Use of recent authors.

That Neckam had some acquaintance with Arabic and Jewish writers is indicated by his citing Alfraganus and Isaac. Of Christian writers of the century before him Neckam quotes from Hildebert, and four times from Bernard Silvester. He cites the Pantegni or Tegni of Constantinus Africanus more than once.[576] He does not mention Adelard of Bath by name but in discussing experiments with vacuums repeats the experiment of the water jar. In another chapter he states that, if the earth were perforated, an enormous weight of lead would fall only to the center. Neckam’s chapter on “Why in the same earth plants grow of contrary effects” is similar to the third chapter of the Natural Questions of Adelard, and his chapter on “Why certain animals ruminate” is like Adelard’s seventh in the same work.[577]

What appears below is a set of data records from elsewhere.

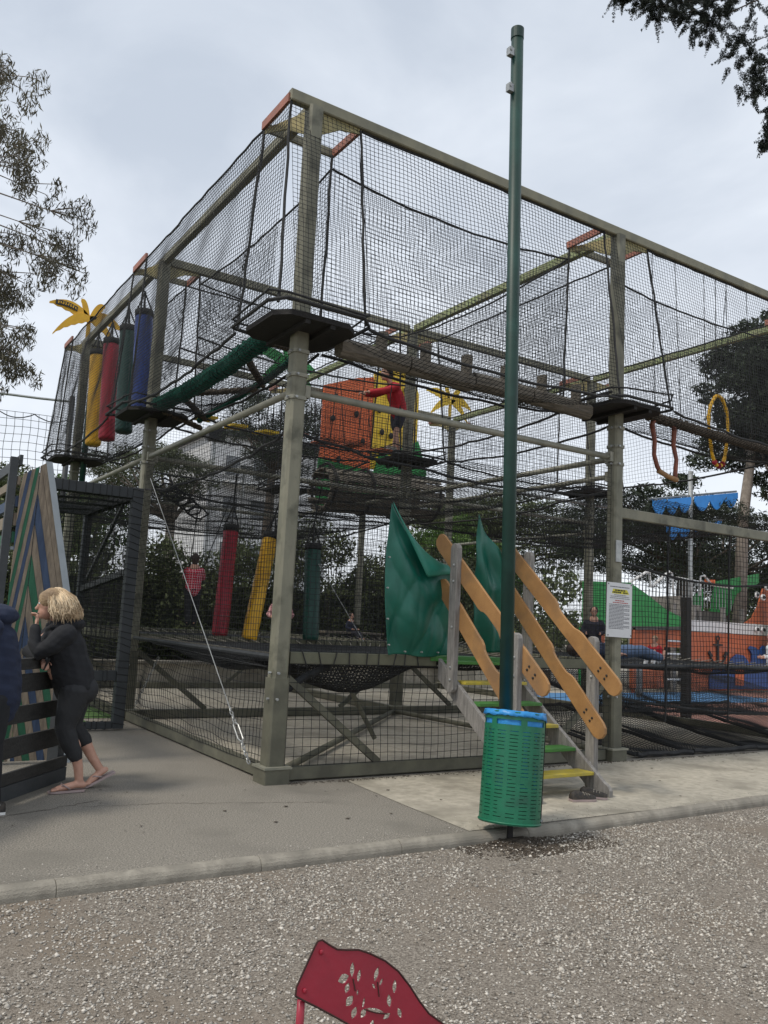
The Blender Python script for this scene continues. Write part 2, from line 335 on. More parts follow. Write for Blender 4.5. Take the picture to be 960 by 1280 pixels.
# --- foliage
def leaves(name, clumps, n, size, aspect, m, parent=None, droop=0., kind=None, flat=0.):
    """clumps: list of (centre, (rx,ry,rz)); n leaves in all, each a small bent diamond"""
    C = np.array([c for c, r in clumps], float); Rr = np.array([r for c, r in clumps], float)
    w = Rr.prod(axis=1) ** .67; k = RNG.choice(len(C), n, p=w / w.sum())
    dirs = RNG.normal(size=(n, 3)); dirs /= np.linalg.norm(dirs, axis=1, keepdims=True); rad = RNG.uniform(.25, 1.0, n) ** .6 * RNG.choice([1, 1, 1, 1.18], n)
    P = C[k] + dirs * Rr[k] * rad[:, None]
    ax = RNG.normal(size=(n, 3)); ax[:, 2] -= droop * 2; ax[:, 2] *= (1 - flat * .6); ax /= np.linalg.norm(ax, axis=1, keepdims=True)
    sd_ = np.cross(ax, RNG.normal(size=(n, 3))); sd_ /= np.linalg.norm(sd_, axis=1, keepdims=True) + 1e-9
    s = size * RNG.uniform(.6, 1.4, n)[:, None]; wd = s * aspect
    V = np.stack([P - ax * s * .5, P + sd_ * wd * .5, P + ax * s * .5, P - sd_ * wd * .5], axis=1).reshape(-1, 3)
    F = np.arange(n * 4).reshape(-1, 4)
    o = np_mesh(name, V, F, m, parent)
    if kind: o['kind'] = kind
    return o
def limb_paths(base, tip, k, spread, seed):
    rg = random.Random(seed); out = []
    for i in range(k):
        e = Vector(tip) + Vector((rg.uniform(-1, 1) * spread[0], rg.uniform(-1, 1) * spread[1], rg.uniform(-1, 1) * spread[2]))
        b = Vector(base); mid = b.lerp(e, .5) + Vector((rg.uniform(-1, 1), rg.uniform(-1, 1), rg.uniform(-.3, 1))) * .12 * (e - b).length
        out.append([b, b.lerp(mid, .5) + Vector((0, 0, .03)), mid, mid.lerp(e, .6), e])
    return out
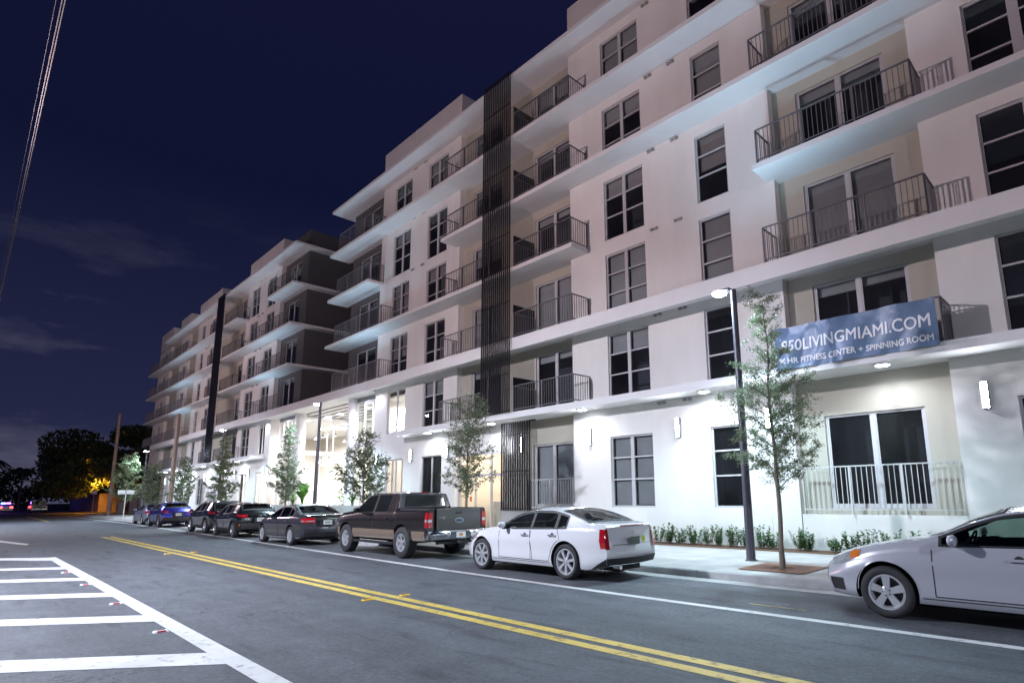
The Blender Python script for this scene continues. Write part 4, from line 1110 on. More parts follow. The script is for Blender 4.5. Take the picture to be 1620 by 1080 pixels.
class Body:
    """lofted car body, nose at x=0 pointing to -X, length L; y<0 is the side the camera sees"""
    def __init__(s, p):
        s.p = p; s.L = p['L']; s.W = p['W']/2; s.zb = p.get('zb', .22)
    def top(s, x): return lerp_tab(s.p['top'], x)
    def belt(s, x): return min(lerp_tab(s.p['belt'], x), s.top(x)-.02)
    def wid(s, x): return s.W*lerp_tab(s.p['plan'], x)
    def bot(s, x): return lerp_tab(s.p.get('bot', [(0, s.zb+.02), (.5, s.zb), (s.L-.6, s.zb), (s.L, s.zb+.1)]), x)
    def sec(s, x):
        zt, zbt, w, z0 = s.top(x), s.belt(x), s.wid(x), s.bot(x)
        ysh = w-.035; hg = zt-zbt; zr = zbt+hg*s.p.get('railf', .86)
        wr = ysh-.03-s.p.get('tum', .42)*(zr-zbt)
        return zt, zbt, w, z0, ysh, zr, wr
    def side(s, x, z):
        zt, zbt, w, z0, ysh, zr, wr = s.sec(x)
        if z <= zbt:
            t = (z-z0)/(zbt-z0)
            y = w - .055*max(0, (.30-t)/.30)**2 - .035*max(0, (t-.62)/.38)**1.8 - s.p.get('hollow', .012)*math.sin(max(0, min(1, (t-.12)/.5))*math.pi)
            cz = s.p.get('crease', .72); y += .008*math.exp(-((t-cz)/.04)**2)
            return y
        t = min(1, (z-zbt)/max(1e-4, zr-zbt))
        return ysh+(wr-ysh)*(t**.9) - .012*0
    def topz(s, x, y):
        zt, zbt, w, z0, ysh, zr, wr = s.sec(x)
        return zr+(zt-zr)*(1-min(1, abs(y)/max(wr, .01))**2.6)
    def deform(s, x, y, z):
        L = s.L; p = s.p
        t = max(0, (x-(L-.7))/.7)**1.6; f = max(0, (.8-x)/.8)**1.6
        yy = (abs(y)/s.W)**2
        x2 = x - t*p.get('bowr', .14)*yy + t*lerp_tab(p.get('leanr', [(.2, -.05), (.5, .03), (.75, .0), (1.1, -.06)]), z)
        x2 += f*p.get('bowf', .26)*yy - f*lerp_tab(p.get('leanf', [(.2, -.06), (.45, .03), (.7, -.03), (.9, -.12)]), z)
        return (x2, y, z)
    def ring(s, x):
        zt, zbt, w, z0, ysh, zr, wr = s.sec(x)
        pts = [(0, z0), (w*.8, z0), (s.side(x, z0+.01)-.01, z0+.012)]
        for k in range(1, 12): zz = z0+(zbt-z0)*k/11; pts.append((s.side(x, zz), zz))
        n = 13
        for k in range(1, n+1): zz = zbt+(zr-zbt)*k/n; pts.append((s.side(x, zz), zz))
        pts[-1] = (wr+.002, zr-.003)
        for q in (.985, .95, .88, .75, .55, .3): pts.append((wr*q, s.topz(x, wr*q)))
        pts.append((0, zt))
        return pts
    def build(s, m, parent, cut=True):
        L = s.L; step = s.p.get('step', .035)
        n = int(L/step); xs = [L*k/n for k in range(n+1)]
        bm = bmesh.new(); rings = []
        for x in xs:
            R_ = s.ring(x); m_ = len(R_)
            left = [bm.verts.new(s.deform(x, -y, z)) if 0 < k < m_-1 else bm.verts.new(s.deform(x, 0, z)) for k, (y, z) in enumerate(R_)]
            right = [left[0]]+[bm.verts.new(s.deform(x, y, z)) for (y, z) in R_[1:-1]]+[left[-1]]
            rings.append((left, right))
        m_ = len(rings[0][0])
        for k in range(n):
            for sd in (0, 1):
                a, b_ = rings[k][sd], rings[k+1][sd]
                for j in range(m_-1):
                    v = [a[j], a[j+1], b_[j+1], b_[j]]
                    if sd: v.reverse()
                    bm.faces.new(v)
        for k, rev in ((0, False), (n, True)):
            lft, rgt = rings[k]
            for j in range(m_-1):
                v = [lft[j], rgt[j], rgt[j+1], lft[j+1]]
                v2 = []
                for q in v:
                    if q not in v2: v2.append(q)
                if rev: v2.reverse()
                if len(v2) >= 3: bm.faces.new(v2)
        bmesh.ops.recalc_face_normals(bm, faces=bm.faces[:])
        me = bpy.data.meshes.new('body'); bm.to_mesh(me); bm.free()
        o = bpy.data.objects.new('body', me); C.objects.link(o)
        # wheel arches (and bed, for the pickup) cut with boolean solids
        cb = MB()
        for wx in s.p['axles']:
            for sg in (-1, 1):
                ys = sorted((sg*(s.W-.30), sg*(s.W+.3)))
                i = len(cb.v); nn = 40; r = s.p['ra']
                for yy in ys:
                    for k in range(nn): a = 2*math.pi*k/nn; cb.v.append((wx+r*math.cos(a), yy, s.p['rw']+.01+r*math.sin(a)))
                for k in range(nn): cb.f.append((i+k, i+(k+1) % nn, i+nn+(k+1) % nn, i+nn+k)); cb.m.append(0)
                cb.f.append(tuple(i+nn-1-k for k in range(nn))); cb.f.append(tuple(i+nn+k for k in range(nn))); cb.m += [0, 0]
        for bx in s.p.get('cuts', []): cb.box(*bx)
        cut = cb.build('cutter', M['underhood'])
        bmc = bmesh.new(); bmc.from_mesh(cut.data); bmesh.ops.recalc_face_normals(bmc, faces=bmc.faces[:]); bmc.to_mesh(cut.data); bmc.free()
        md = o.modifiers.new('b', 'BOOLEAN'); md.operation = 'DIFFERENCE'; md.solver = 'EXACT'; md.object = cut
        me.materials.append(m); me.materials.append(M['underhood'])
        dg = bpy.context.evaluated_depsgraph_get()
        me2 = bpy.data.meshes.new_from_object(o.evaluated_get(dg)); o.modifiers.clear(); o.data = me2
        bpy.data.objects.remove(cut)
        bm = bmesh.new(); bm.from_mesh(me2); kill = []
        W_ = s.p['win']
        for f in bm.faces:
            c = f.calc_center_median()
            f.smooth = True
            for sg in (0,):
                pass
            inw = False
            for (x0, x1) in W_['side']:
                if x0+.02 < c.x < x1-.02 and abs(c.y) > .3 and s.belt(c.x)+.035 < c.z < s.sec(c.x)[5]-.05 and abs(f.normal.y) > .5: inw = True
            for (x0, x1) in (W_['front'], W_['rear']):
                if x0+.05 < c.x < x1-.05 and abs(c.y) < s.sec(c.x)[6]-.09 and c.z > s.belt(c.x)+.05 and abs(f.normal.z) > .15 and s.topz(c.x, c.y)-.03 < c.z: inw = True
            if inw: kill.append(f)
        bmesh.ops.delete(bm, geom=kill, context='FACES')
        bm.to_mesh(me2); bm.free(); me2.set_sharp_from_angle(angle=R(38))
        o.name = 'body'; o.parent = parent
        return o
    def patch(s, x0, x1, lo, hi, off=.005, nx=24, nz=8, sg=-1, b=None, mi=0):
        b = b or MB(); i = len(b.v)
        for k in range(nx+1):
            x = x0+(x1-x0)*k/nx; l_, h_ = lo(x), hi(x)
            if h_ < l_: h_ = l_
            for j in range(nz+1):
                z = l_+(h_-l_)*j/nz; y = s.side(x, z)+off
                b.v.append(s.deform(x, sg*y, z))
        for k in range(nx):
            for j in range(nz):
                a = i+k*(nz+1)+j; q = (a, a+1, a+nz+2, a+nz+1)
                b.f.append(q if sg > 0 else q[::-1]); b.m.append(mi)
        return b
    def tpatch(s, x0, x1, f0=-1, f1=1, ins=.06, off=.005, nx=14, ny=14, b=None):
        b = b or MB(); i = len(b.v)
        for k in range(nx+1):
            x = x0+(x1-x0)*k/nx; wr = s.sec(x)[6]-ins
            for j in range(ny+1):
                y = wr*(f0+(f1-f0)*j/ny); v = s.deform(x, y, s.topz(x, y)+off)
                b.v.append((v[0]+(off if x > s.L/2 else -off), v[1], v[2]))
        for k in range(nx):
            for j in range(ny):
                a = i+k*(ny+1)+j; b.f.append((a, a+ny+1, a+ny+2, a+1)); b.m.append(0)
        return b
    def rpatch(s, y0, y1, z0, z1, off=.006, ny=8, nz=6, b=None, end='r', lo=None, hi=None):
        """patch on the rear (or front) face"""
        b = b or MB(); i = len(b.v); x = s.L if end == 'r' else 0
        for k in range(ny+1):
            y = y0+(y1-y0)*k/ny
            a0 = lo(y) if lo else z0; a1 = hi(y) if hi else z1
            for j in range(nz+1):
                z = a0+(a1-a0)*j/nz
                lim = s.side(x, z)
                yy = max(-lim, min(lim, y)); v = s.deform(x, yy, z); b.v.append((v[0]+(off if end == 'r' else -off), v[1], v[2]))
        for k in range(ny):
            for j in range(nz):
                a = i+k*(nz+1)+j; b.f.append((a, a+nz+1, a+nz+2, a+1)); b.m.append(0)
        return b
    def line(s, pts, w, off=.003, sg=-1, b=None):
        """ribbon along (x,z) points on the side"""
        b = b or MB(); i = len(b.v); n = len(pts)
        for k, (x, z) in enumerate(pts):
            xa, za = pts[max(0, k-1)]; xb, zb = pts[min(n-1, k+1)]; d = Vector((xb-xa, zb-za)).normalized(); nn = Vector((-d.y, d.x))*w/2
            for q in (-1, 1):
                xx, zz = x+nn.x*q, z+nn.y*q; b.v.append(s.deform(xx, sg*(s.side(xx, zz)+off), zz))
        for k in range(n-1): b.f.append((i+2*k, i+2*k+1, i+2*k+3, i+2*k+2)); b.m.append(0)
        return b

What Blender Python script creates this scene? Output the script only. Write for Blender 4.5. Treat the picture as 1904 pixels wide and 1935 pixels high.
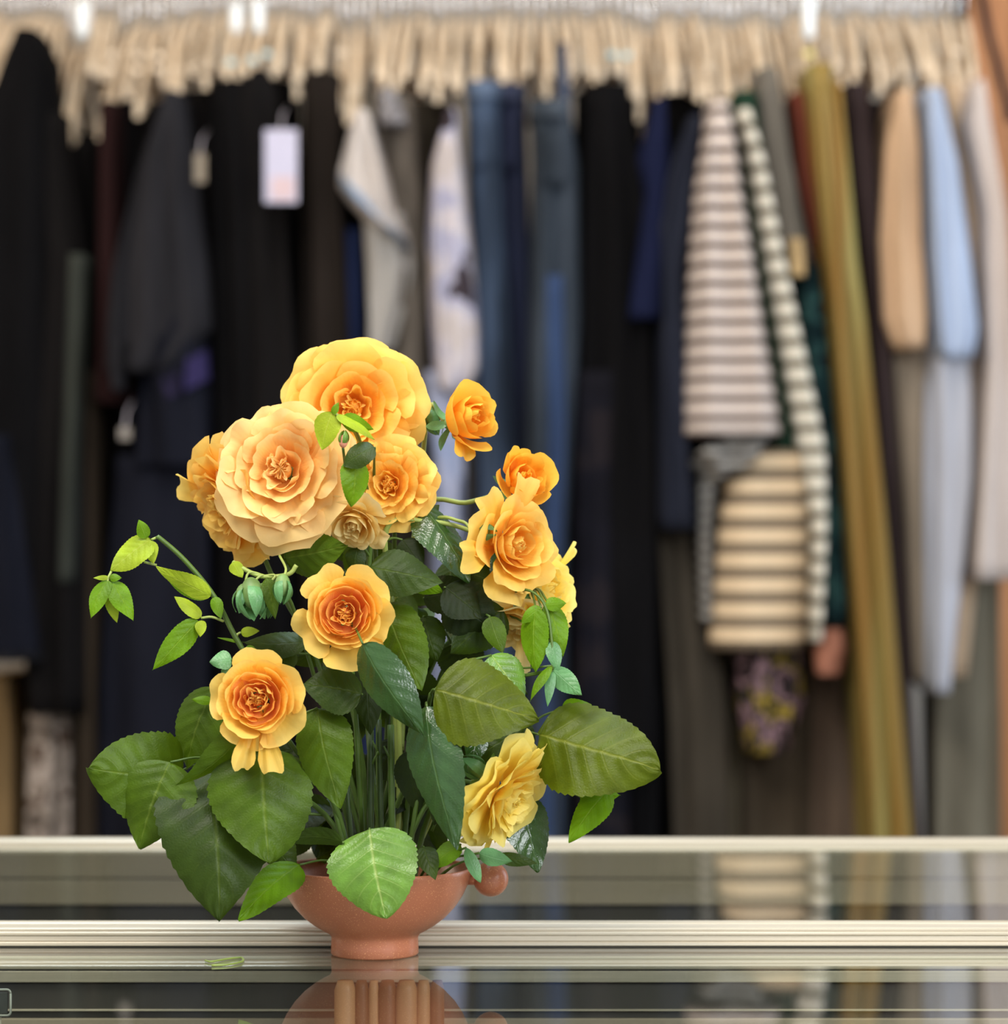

Contemporary opinion of Neckam.

Roger Bacon, whose estimates of his contemporaries have sometimes been accepted at too high a value, wrote of Neckam some fifty years after Alexander’s death: “This Alexander wrote true and useful books on many subjects, but he cannot with justice be named as an authority.”[578] Bacon himself, however, seems on at least one occasion to have used Neckam as an authority without naming him.[579] On the other hand, another Englishman of note in science, Alfred of Sarchel or Sareshel, dedicated his book on The Movement of the Heart (De motu cordis) to Neckam.